All American is the best prime-time high school football drama since Friday Night Lights.
Okay, there isn’t a lot of competition there. But you wouldn’t put a show in the same sentence as FNL if it didn’t have some game.
All American, which premieres Wednesday at 9 p.m. ET on The CW, is based on the life of Spencer Paysinger, who made it from South Central L.A. to the NFL partly because he played his high school ball at Beverly Hills High School.
That gives us both the “kid who rises above his circumstances” story and the “fish out of water” story. Add a cascade of standard high school dramas, and you’ve got a solid teen story, moderate-to-heavy on the soap.
Daniel Ezra (top) plays Spencer James, who lives with his brother and his single mother, Grace, in a small place in South Central. Grace (Karimah Westbrook) struggles to pay the bills and wants a better life for her boys, who, so far, have avoided gangs, drugs and other traps.
Spencer is an A student and a terrific football player who also has a will of his own. His play at South Crenshaw High attracts the attention of Billy Baker (Taye Diggs, left), coach of Beverly Hills High.
Billy recruits Spencer, partly because he thinks he can help the kid and partly because he needs to win some games fast or get fired. Recruiting isn’t exactly legal, so Spencer has to move in with the coach to show everyone that he’s – wink wink – really a Beverly Hills resident.
Viewers will recognize all of the dramas Spencer soon encounters in this alien world, and naturally, the writers dive right into mix-and-match.
One of his teammates, Asher (Cody Christian), resents this outsider coming to the team and starts working to sabotage him.
It doesn’t improve Asher’s mood when 1) the initial sabotage fails, and 2) Spencer develops a fondness for Layla (Greta Onieogou), the richest girl in a very rich class and also Asher’s squeeze.
In keeping with TV’s welcome move to give female characters more dimension, Layla has a shadowy side of her own. She’s not overtly a mean girl, but we should not get too overconfident around her. Neither should Spencer.
The coach’s son, Jordan (Michael Evans Behling), who is also the team quarterback, has a complicated relationship with his father. And almost everyone else. The coach’s daughter Olivia (Samantha Logan) has become a Beverly Hills outcast, even though her family has economic parity. When Spencer moves into the Baker household, these issues all feed off each other and roll into bigger issues.
Given the roots of the show, that it’s an inspirational story, we’re never too worried that something dire will happen to Spencer.
Still, there’s plenty of room for tension along the way, and most of that tension revolves around the high school part. Like Friday Night Lights, All American is about more than football.
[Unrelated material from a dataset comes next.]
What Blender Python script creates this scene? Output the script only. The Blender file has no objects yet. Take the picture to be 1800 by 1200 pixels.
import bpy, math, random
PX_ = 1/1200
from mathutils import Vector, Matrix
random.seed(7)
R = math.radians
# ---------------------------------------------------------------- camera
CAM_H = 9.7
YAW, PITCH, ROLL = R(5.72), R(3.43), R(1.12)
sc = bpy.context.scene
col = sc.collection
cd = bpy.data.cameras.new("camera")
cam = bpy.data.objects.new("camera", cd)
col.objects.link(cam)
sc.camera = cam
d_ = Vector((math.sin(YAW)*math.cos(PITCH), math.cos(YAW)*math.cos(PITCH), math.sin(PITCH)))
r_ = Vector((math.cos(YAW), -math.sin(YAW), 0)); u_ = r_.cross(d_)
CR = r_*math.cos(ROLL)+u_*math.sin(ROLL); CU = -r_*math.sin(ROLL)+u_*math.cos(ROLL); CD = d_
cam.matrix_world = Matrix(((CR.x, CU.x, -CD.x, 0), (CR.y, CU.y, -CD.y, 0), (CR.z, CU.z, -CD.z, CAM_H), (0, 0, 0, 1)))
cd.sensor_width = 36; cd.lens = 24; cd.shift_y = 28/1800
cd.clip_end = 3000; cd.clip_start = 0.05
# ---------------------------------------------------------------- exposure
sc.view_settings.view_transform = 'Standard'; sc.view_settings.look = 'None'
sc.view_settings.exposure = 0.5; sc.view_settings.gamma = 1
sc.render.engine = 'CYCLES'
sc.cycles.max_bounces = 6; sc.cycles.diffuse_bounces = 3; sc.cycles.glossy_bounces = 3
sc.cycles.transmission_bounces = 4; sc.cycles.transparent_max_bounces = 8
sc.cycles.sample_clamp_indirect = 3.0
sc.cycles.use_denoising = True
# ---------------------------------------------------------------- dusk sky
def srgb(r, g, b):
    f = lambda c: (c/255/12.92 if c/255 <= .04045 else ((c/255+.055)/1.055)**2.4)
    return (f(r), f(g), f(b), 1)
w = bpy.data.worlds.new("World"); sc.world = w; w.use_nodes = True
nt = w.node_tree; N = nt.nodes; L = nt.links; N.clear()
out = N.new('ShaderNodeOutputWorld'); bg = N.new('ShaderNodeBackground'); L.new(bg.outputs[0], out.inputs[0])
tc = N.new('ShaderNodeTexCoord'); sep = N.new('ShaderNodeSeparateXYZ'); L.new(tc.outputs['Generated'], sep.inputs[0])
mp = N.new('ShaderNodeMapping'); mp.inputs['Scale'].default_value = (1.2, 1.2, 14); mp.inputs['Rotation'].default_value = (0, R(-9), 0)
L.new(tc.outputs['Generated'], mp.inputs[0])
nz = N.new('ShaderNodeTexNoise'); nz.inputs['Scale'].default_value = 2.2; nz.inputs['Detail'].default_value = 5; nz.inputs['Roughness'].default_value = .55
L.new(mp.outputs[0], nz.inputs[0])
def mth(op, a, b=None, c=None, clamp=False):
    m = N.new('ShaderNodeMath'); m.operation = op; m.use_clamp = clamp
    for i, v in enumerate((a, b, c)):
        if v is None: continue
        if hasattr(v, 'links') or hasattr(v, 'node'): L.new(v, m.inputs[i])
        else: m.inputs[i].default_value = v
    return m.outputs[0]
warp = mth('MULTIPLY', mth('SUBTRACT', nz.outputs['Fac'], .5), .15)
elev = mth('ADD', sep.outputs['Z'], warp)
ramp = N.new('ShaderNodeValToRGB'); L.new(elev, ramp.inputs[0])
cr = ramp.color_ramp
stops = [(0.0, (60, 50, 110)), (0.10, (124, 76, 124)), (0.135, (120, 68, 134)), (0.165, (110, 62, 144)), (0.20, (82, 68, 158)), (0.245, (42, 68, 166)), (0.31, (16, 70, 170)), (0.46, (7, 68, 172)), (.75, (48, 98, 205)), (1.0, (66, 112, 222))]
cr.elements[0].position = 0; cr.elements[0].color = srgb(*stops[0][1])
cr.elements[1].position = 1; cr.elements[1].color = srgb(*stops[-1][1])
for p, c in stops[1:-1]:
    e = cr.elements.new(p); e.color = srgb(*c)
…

All American is not, however, a documentary. It doesn’t try to dissect the relationship between a gifted black athlete and the world those gifts can drop him into. It doesn’t probe the whole troubling issue of recruiting young athletes. It more often just acknowledges that it happens, and focuses on how it affects the lives of these characters.
All American sees the story more from the perspective of Spencer than those who want to benefit from Spencer’s skills. It cares less about the obnoxious Beverly Hills football team boosters than about the impact of Spencer’s move on his relationship with his friends from back in the neighborhood, like Coop (Bre-Z).
The CW has, in many ways, the most focused mission of any broadcast network: dramas for teenagers and young adults. All American may hold few surprises, but on that larger goal, it scores.